-- begin TASK INPUT --
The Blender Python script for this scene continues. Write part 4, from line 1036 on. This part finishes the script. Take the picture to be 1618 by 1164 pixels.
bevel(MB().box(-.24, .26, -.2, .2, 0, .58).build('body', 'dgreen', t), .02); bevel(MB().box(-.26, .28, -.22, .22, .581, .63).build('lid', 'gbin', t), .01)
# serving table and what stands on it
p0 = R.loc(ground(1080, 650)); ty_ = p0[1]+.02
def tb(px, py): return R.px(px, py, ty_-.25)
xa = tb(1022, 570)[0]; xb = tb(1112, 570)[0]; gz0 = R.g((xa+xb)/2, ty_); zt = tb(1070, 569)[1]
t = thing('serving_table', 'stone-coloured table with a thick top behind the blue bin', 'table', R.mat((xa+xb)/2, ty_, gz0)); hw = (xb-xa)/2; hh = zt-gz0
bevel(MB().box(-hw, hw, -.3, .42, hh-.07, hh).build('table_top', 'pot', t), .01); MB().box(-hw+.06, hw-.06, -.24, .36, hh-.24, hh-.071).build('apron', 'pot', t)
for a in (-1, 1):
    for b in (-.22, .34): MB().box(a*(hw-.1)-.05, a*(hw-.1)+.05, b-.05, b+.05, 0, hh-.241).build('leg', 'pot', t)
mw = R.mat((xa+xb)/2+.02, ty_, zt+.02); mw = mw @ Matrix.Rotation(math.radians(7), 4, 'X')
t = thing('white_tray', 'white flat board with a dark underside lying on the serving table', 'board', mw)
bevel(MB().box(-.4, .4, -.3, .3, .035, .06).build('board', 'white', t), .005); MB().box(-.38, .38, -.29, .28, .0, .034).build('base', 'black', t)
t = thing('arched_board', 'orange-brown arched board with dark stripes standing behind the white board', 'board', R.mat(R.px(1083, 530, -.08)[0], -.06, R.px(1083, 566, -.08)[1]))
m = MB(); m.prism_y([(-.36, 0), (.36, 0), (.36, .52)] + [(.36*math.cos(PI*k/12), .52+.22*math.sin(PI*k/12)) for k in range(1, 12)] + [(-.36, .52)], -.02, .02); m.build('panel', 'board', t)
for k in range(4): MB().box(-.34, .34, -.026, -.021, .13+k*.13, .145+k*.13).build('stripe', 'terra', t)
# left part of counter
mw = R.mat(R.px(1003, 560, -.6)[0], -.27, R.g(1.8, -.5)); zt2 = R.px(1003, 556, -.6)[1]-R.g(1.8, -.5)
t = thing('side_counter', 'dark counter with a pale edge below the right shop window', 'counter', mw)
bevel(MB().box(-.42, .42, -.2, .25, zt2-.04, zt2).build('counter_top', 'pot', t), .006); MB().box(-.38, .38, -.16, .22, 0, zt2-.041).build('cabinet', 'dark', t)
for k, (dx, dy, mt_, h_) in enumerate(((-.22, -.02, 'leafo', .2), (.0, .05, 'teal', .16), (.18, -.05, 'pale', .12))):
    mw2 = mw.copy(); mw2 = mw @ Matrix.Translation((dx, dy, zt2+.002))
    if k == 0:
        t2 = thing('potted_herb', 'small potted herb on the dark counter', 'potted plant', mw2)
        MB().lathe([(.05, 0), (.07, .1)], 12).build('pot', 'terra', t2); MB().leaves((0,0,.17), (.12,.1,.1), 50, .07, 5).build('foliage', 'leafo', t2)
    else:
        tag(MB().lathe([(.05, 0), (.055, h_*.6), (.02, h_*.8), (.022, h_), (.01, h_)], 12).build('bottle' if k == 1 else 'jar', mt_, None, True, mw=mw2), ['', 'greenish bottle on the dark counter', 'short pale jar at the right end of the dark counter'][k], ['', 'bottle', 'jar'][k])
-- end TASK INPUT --
-- begin TASK INPUT --
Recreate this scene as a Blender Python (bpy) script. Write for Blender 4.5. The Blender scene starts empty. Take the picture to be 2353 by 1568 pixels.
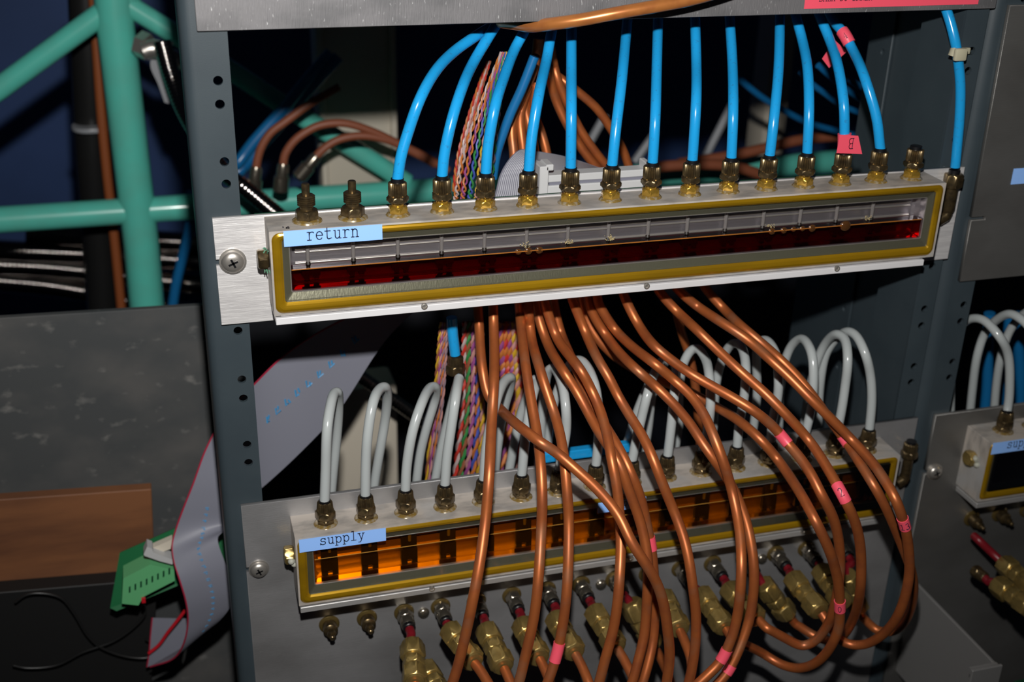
-- end TASK INPUT --
-- begin TASK INPUT --
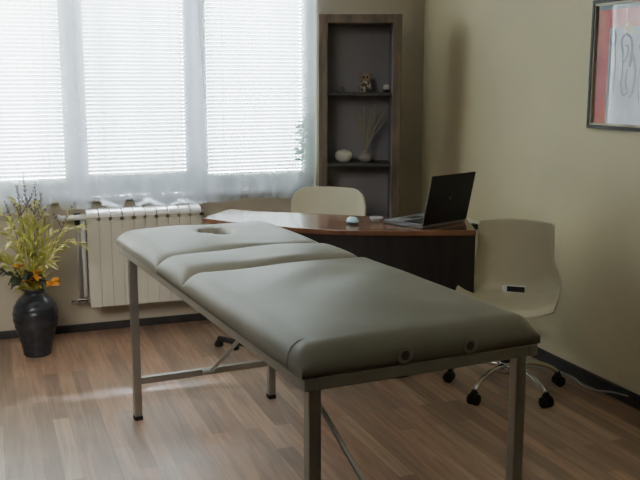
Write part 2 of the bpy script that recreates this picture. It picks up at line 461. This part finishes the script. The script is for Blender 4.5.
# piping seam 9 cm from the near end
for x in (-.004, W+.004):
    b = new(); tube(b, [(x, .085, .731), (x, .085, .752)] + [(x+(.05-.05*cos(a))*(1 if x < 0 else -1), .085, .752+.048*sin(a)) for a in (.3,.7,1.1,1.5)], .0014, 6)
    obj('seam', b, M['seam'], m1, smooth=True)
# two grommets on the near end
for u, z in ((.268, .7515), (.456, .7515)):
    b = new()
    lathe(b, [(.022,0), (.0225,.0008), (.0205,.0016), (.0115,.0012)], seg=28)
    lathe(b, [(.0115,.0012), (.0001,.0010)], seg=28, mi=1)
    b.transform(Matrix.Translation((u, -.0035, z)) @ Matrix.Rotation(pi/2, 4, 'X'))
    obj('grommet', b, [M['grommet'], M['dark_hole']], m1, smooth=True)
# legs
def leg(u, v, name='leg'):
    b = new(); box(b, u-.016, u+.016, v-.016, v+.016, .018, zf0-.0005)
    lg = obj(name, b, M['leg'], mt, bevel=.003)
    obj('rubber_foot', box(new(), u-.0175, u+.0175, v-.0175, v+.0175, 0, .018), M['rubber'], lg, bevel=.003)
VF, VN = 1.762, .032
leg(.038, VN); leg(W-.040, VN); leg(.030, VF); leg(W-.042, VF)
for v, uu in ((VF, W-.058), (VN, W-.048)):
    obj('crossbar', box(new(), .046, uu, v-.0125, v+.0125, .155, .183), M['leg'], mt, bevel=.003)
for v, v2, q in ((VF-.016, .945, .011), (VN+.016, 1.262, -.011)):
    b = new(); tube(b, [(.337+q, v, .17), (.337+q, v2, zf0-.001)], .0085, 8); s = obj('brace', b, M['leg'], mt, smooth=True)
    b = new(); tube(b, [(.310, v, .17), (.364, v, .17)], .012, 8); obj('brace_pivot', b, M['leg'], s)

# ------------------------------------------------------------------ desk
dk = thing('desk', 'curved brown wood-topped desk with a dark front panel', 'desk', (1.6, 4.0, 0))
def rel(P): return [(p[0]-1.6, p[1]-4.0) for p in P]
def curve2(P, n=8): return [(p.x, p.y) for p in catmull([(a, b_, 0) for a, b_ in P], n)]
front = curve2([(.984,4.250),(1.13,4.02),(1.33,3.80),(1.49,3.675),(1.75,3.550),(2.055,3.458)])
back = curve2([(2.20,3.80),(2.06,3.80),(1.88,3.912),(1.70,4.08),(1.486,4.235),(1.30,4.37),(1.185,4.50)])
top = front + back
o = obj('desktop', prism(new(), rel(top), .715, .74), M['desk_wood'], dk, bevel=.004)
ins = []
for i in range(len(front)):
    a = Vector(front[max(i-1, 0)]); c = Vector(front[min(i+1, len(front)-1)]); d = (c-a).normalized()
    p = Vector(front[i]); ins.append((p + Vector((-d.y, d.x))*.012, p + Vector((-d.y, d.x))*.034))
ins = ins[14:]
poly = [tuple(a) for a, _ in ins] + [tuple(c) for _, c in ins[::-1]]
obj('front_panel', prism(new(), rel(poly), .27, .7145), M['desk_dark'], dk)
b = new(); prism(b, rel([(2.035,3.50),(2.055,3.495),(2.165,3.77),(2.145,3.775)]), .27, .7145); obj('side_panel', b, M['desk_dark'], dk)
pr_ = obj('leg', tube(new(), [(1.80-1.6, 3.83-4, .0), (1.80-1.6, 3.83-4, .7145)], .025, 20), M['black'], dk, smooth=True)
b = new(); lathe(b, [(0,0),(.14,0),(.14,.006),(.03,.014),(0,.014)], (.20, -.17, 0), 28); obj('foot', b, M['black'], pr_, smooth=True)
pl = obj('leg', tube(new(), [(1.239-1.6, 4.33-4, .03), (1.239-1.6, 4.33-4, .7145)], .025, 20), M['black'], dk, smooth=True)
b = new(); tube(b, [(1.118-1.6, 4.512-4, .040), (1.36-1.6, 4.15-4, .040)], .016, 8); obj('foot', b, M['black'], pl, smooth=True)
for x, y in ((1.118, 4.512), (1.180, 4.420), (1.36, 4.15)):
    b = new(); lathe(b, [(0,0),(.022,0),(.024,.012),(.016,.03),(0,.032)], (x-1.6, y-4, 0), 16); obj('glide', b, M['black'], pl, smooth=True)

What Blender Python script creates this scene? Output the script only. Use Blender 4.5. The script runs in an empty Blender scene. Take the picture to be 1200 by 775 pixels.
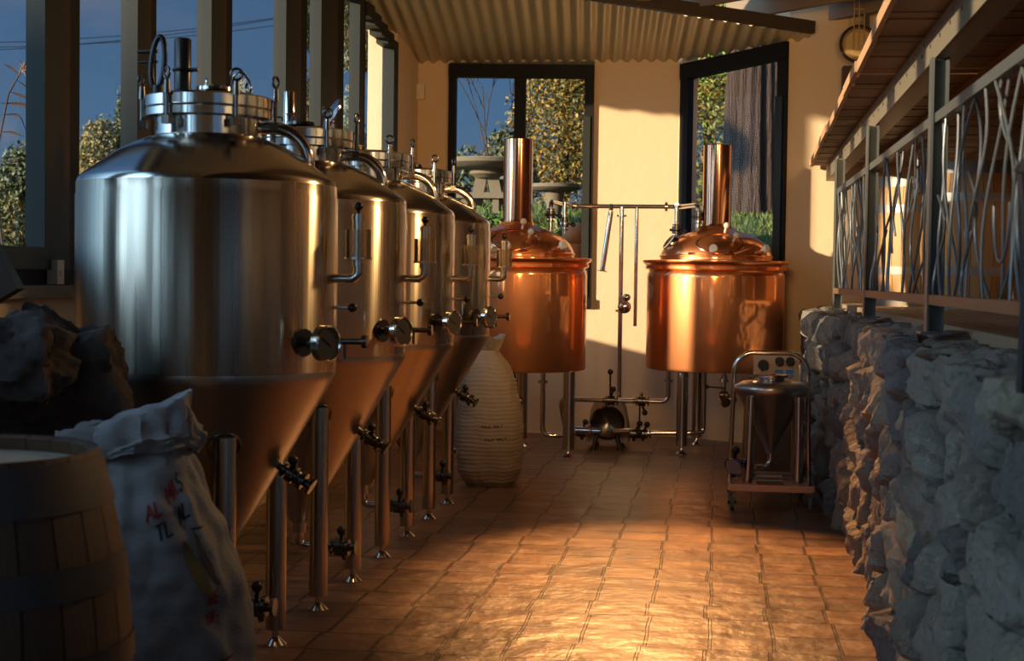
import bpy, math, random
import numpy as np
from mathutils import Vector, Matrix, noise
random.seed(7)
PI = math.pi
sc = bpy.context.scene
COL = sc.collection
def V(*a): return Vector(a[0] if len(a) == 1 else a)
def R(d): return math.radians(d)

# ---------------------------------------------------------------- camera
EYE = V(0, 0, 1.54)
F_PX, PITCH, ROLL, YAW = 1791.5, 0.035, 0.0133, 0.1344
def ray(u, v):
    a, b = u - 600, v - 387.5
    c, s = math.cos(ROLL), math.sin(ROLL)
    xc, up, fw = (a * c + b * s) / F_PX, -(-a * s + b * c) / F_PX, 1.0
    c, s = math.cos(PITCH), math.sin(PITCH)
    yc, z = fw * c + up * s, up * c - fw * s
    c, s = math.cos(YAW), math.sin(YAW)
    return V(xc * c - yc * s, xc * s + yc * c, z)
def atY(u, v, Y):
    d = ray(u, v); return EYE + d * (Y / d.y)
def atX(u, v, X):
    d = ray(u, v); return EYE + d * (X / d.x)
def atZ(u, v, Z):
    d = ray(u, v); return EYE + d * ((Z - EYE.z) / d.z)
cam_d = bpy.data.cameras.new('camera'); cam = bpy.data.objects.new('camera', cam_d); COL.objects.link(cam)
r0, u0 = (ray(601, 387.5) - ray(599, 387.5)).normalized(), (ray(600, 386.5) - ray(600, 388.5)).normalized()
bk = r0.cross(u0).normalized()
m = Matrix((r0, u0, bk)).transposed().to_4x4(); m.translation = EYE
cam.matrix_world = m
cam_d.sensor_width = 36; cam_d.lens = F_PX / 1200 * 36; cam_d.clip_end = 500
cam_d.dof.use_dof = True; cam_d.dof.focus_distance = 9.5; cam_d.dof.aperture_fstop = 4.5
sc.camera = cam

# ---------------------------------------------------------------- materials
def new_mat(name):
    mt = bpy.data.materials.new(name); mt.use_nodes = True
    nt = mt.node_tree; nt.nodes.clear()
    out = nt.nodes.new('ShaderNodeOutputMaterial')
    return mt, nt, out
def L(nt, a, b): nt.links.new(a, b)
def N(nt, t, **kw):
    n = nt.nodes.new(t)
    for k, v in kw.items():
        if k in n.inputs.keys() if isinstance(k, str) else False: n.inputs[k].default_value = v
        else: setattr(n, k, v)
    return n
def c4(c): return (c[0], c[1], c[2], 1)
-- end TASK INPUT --
### TASK GOAL
Return all lines with the word "poly" in them.

### ANSWER TO THIS PROBLEM
poly = [tuple(a) for a, _ in ins] + [tuple(c) for _, c in ins[::-1]]
obj('front_panel', prism(new(), rel(poly), .27, .7145), M['desk_dark'], dk)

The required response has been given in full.